Another proviso, apparently shepherded into the bill by state Senate Majority Leader Mark Norris (R-Collierville), would have given cities with their own de-annexation formulas (like Memphis’ “right-sizing” plan) almost unlimited time to carry them out. But sharp questioning on the point by Senator Brian Kelsey (R-Germantown) forced a last-day amendment that compelled that such plans be carried out within a year after an enactment deadline of January 1, 2018.

The House will no doubt act on its version of the bill in the 2018 session.

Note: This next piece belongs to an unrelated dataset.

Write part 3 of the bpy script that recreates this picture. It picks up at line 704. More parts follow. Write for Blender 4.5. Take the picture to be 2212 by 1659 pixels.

• Two of the five Republicans who conducted the annual end-of-session press conference in the Old Supreme Court Chamber of the Capitol in Nashville last Wednesday continue to figure in speculation about the 2018 governor’s race, and the time is growing nigh for them to make a definitive decision. The candidacy of one of the two, Norris, is a fairly sure thing. Anybody who drives a car in Shelby County has been exposed in recent weeks to Norris’ billboards looming over major thoroughfares. The billboards are also up in various other locations in West Tennessee. But Norris contended in Nashville last week that his purpose in having the signs erected had been merely to further legislation in the respective areas mentioned.

Right.

The other possible gubernatorial entry at the end-of-session press conference, House Majority Leader Beth Harwell (R-Nashville), continues to be noncommittal about a governor’s race, which would find her up against several multi-milionaires in the Republican primary. She’s between a rock and a hard place, with her speakership coming under annual challenge from members of her party’s ultra-right wing, who depict her as that most unfashionable thing for Republicans, a moderate. But it is that very identity, more accurately described as centrism, that helps give her a shot at the governorship.